California Water: It's the Storage

by Tom McClintock

President Obama visited the drought-stricken Central Valley of California in February to announce his solution: another billion dollars to study “climate change.”

Here’s a bulletin for those who missed the Holocene Epoch: the planet has been warming--on and off--since the last ice age, when glaciers covered much of North America. The climate has been changing since the planet formed, often much more abruptly than it has in recent centuries.

Until the earth begins moving into its next ice age, we can reasonably expect it will continue to warm gently.

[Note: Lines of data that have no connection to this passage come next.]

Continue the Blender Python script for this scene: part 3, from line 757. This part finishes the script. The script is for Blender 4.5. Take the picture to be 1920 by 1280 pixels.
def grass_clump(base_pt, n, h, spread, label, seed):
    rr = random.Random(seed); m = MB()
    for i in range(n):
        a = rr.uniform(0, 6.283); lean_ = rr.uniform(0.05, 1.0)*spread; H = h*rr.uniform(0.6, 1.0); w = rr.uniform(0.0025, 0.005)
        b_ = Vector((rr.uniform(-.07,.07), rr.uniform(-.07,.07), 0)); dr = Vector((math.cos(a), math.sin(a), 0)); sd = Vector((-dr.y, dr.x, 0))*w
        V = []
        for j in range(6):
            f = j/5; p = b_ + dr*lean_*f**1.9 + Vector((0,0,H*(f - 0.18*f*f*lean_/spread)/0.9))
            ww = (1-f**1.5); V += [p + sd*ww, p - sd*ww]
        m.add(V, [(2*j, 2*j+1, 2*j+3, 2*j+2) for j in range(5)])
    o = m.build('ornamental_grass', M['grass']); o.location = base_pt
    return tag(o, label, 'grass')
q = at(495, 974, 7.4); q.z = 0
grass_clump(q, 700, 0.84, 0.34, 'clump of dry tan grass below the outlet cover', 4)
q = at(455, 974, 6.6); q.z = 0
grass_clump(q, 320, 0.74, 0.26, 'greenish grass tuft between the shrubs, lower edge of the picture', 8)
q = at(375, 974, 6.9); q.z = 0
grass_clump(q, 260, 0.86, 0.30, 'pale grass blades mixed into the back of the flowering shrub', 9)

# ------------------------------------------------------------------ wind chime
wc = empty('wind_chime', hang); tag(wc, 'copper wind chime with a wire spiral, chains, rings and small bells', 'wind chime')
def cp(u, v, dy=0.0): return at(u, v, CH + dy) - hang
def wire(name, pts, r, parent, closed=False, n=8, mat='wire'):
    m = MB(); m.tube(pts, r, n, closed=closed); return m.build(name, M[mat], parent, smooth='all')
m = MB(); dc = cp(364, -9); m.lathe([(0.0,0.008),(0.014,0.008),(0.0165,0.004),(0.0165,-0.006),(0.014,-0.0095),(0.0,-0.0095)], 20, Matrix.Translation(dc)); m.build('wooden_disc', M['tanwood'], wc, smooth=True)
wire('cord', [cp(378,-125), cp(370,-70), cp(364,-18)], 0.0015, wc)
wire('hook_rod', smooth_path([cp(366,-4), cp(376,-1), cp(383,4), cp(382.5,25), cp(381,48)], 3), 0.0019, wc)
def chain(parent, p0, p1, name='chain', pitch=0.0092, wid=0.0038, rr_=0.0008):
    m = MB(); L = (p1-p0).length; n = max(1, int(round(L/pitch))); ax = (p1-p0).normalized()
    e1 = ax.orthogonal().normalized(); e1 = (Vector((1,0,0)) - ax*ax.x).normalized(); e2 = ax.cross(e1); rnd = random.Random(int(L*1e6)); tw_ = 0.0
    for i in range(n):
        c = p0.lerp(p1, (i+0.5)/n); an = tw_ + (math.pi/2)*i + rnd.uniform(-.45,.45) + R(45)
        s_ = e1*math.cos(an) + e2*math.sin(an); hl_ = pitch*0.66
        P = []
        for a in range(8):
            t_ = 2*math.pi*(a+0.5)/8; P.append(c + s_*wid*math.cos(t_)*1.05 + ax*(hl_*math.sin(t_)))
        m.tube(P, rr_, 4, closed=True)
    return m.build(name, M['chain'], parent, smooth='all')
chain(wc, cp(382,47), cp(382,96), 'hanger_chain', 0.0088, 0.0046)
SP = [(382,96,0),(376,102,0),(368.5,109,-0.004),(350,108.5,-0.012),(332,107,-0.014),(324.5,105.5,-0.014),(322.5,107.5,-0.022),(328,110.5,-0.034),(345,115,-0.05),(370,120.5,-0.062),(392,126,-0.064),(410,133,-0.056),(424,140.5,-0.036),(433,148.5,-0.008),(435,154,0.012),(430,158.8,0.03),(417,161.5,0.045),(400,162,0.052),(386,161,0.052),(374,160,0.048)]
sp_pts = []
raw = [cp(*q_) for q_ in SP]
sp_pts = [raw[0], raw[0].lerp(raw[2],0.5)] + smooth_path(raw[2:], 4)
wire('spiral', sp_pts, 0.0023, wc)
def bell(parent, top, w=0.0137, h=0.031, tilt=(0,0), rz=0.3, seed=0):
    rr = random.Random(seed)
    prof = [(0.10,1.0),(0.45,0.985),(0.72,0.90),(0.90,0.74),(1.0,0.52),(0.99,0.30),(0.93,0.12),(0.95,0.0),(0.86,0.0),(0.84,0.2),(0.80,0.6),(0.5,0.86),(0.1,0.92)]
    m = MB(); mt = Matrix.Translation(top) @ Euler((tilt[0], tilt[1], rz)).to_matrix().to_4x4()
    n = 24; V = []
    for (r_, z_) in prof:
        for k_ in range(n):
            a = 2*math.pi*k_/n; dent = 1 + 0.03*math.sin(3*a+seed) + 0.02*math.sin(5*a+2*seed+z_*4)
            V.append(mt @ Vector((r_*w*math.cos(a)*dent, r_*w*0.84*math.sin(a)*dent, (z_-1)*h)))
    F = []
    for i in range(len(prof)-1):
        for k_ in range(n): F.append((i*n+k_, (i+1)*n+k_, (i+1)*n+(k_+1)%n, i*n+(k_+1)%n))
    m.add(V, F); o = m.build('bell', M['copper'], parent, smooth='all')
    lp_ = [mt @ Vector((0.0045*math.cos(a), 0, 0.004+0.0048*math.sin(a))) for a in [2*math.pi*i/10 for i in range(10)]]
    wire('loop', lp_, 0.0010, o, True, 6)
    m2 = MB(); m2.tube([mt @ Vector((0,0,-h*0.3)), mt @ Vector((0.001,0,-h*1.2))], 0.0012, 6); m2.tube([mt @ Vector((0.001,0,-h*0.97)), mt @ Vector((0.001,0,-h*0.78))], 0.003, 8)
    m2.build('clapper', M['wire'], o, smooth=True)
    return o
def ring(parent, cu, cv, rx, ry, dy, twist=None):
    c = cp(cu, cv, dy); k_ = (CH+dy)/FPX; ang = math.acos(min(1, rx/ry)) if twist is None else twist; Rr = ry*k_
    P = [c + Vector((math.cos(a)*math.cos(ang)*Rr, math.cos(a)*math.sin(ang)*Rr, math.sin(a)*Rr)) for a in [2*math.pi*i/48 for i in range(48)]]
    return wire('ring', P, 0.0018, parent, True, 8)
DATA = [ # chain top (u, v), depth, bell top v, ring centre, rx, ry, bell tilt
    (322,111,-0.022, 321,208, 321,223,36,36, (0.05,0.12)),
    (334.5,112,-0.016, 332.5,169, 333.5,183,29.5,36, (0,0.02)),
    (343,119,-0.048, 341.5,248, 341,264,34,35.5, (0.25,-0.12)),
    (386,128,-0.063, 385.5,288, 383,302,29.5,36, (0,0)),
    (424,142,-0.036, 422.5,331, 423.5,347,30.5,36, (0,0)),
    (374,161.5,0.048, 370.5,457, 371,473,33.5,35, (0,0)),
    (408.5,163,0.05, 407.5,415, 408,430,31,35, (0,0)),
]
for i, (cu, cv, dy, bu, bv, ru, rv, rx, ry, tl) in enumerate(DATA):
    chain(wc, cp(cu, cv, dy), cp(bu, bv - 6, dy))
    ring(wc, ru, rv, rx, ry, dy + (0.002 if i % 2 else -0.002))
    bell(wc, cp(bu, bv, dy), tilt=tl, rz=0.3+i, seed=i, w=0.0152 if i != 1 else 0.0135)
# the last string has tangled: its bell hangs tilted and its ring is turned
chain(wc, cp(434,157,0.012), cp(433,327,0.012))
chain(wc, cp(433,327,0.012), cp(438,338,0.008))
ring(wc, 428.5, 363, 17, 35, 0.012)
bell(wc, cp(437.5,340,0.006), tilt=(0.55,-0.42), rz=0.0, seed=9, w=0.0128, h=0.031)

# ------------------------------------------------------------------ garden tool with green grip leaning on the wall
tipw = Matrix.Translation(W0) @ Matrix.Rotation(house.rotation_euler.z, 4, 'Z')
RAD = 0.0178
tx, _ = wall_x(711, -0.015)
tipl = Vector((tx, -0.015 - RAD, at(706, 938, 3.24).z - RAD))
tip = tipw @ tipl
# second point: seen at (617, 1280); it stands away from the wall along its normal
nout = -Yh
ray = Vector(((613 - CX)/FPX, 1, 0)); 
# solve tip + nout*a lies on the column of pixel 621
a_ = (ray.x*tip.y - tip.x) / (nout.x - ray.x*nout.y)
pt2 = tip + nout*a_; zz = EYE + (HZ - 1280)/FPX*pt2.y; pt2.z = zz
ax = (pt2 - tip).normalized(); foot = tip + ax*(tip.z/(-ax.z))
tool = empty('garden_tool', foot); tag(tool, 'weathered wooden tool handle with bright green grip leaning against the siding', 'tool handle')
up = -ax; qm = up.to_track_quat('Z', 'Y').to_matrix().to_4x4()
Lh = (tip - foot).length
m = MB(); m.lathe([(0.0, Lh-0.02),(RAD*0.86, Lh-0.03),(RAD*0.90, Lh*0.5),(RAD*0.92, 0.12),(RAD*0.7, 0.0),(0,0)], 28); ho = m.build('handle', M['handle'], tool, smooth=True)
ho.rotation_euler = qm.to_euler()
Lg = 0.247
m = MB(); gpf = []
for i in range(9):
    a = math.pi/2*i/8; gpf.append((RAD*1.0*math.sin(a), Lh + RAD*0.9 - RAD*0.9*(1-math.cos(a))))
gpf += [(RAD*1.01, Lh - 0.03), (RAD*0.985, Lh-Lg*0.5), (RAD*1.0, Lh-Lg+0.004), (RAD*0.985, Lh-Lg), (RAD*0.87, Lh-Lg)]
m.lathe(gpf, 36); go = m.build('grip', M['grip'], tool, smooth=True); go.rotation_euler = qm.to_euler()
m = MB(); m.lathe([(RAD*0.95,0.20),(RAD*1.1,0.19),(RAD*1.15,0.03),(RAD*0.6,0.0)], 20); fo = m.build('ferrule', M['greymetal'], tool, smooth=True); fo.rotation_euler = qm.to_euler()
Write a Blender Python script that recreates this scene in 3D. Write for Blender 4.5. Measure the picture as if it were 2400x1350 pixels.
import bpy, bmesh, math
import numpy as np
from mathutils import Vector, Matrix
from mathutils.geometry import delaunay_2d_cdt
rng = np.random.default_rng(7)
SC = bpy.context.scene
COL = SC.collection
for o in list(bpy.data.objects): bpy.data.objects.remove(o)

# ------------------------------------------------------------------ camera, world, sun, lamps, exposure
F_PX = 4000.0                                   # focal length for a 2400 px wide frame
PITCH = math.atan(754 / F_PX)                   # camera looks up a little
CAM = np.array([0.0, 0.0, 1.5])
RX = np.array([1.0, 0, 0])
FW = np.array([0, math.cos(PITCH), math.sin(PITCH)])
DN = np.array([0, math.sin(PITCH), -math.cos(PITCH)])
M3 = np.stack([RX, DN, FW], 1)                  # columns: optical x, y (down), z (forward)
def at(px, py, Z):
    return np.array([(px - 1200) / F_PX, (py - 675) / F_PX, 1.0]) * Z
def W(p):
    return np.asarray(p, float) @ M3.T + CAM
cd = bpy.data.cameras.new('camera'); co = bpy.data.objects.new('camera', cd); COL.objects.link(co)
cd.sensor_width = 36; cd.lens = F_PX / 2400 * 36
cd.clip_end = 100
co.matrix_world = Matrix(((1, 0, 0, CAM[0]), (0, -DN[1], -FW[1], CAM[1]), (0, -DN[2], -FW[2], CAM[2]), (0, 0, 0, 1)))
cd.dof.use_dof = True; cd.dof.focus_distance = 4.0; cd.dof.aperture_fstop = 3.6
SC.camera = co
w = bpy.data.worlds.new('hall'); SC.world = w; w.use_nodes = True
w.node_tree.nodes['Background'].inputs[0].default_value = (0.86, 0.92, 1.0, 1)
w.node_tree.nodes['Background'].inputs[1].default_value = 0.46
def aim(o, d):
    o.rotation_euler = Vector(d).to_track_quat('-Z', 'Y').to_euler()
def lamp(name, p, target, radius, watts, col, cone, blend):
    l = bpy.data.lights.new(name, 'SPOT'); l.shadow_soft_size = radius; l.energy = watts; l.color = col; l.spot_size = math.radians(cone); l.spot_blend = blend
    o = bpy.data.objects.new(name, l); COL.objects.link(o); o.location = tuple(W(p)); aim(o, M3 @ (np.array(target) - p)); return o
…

That means less water can be stored in snow packs and therefore more will need to be stored behind dams

Everyone thinks that the Colorado River is the mother lode of all water in the Western United States, but the Colorado is a junior sister to the mighty Sacramento River system. The difference is that we store 70 million acre feet of water on the Colorado and only 10 million acre feet on the Sacramento. Most of the rest is lost to the Pacific Ocean.

Droughts are nature’s fault and beyond our control. Water shortages, on the other hand, are our fault.

We have not built major water storage on the Sacramento system in 35 years because of intense opposition from the environmental left. Indeed, most recently both the Brown and Obama administrations have pushed to destroy perfectly good existing dams, including four hydroelectric facilities on the Klamath River.

Even in years of plenty, this administration has insisted on diverting 200 billion gallons of water from the Central Valley for the amusement of the Delta Smelt, devastating the economy, drying up a quarter million acres of fertile farmland, and throwing thousands of Californians into unemployment.

Opposition from the environmental left has even stalled efforts to raise the spillway at the Exchequer dam in the Central Sierra by ten feet in order to add 70,000 acre feet of storage at Lake McClure.

Radical environmental regulations caused 800,000 acre feet of desperately needed water to be drained from Shasta, Oroville and Folsom lakes last fall, even while facing a potentially catastrophic drought. That’s an acre of water 150 miles deep.